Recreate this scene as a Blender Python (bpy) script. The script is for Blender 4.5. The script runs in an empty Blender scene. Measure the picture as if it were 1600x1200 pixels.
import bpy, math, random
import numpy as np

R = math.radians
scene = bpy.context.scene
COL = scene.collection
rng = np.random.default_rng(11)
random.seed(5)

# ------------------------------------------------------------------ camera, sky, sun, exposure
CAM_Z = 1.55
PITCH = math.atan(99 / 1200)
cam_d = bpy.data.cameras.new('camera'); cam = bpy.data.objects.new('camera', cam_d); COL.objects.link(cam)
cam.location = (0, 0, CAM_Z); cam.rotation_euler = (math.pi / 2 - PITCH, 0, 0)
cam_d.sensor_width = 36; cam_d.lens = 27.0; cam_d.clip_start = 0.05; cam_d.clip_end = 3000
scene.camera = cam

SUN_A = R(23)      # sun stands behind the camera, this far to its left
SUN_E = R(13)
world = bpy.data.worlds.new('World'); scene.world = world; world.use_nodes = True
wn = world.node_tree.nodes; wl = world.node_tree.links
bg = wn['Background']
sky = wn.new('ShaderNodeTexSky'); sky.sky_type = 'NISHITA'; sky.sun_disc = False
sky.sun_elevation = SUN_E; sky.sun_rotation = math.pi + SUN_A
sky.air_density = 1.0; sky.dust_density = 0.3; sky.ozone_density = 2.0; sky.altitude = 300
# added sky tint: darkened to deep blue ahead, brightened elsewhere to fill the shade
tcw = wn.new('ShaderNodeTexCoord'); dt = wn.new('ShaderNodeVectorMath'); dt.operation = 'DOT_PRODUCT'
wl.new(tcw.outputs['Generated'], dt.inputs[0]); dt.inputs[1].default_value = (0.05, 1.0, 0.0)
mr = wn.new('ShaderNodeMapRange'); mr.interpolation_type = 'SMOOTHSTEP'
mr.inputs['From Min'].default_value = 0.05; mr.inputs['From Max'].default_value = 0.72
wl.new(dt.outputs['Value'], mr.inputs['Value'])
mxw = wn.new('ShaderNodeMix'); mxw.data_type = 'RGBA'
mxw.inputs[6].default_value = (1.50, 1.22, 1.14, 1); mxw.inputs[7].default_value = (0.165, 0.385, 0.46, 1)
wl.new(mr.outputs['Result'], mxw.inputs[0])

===

All lines from the beginning of the material above through the one with "random.seed(5)" need to be returned exactly; please return those and only those.

Recreate this scene as a Blender Python (bpy) script. The script is for Blender 4.5. The script runs in an empty Blender scene. Measure the picture as if it were 1600x1200 pixels.
import bpy, math, random
import numpy as np

R = math.radians
scene = bpy.context.scene
COL = scene.collection
rng = np.random.default_rng(11)
random.seed(5)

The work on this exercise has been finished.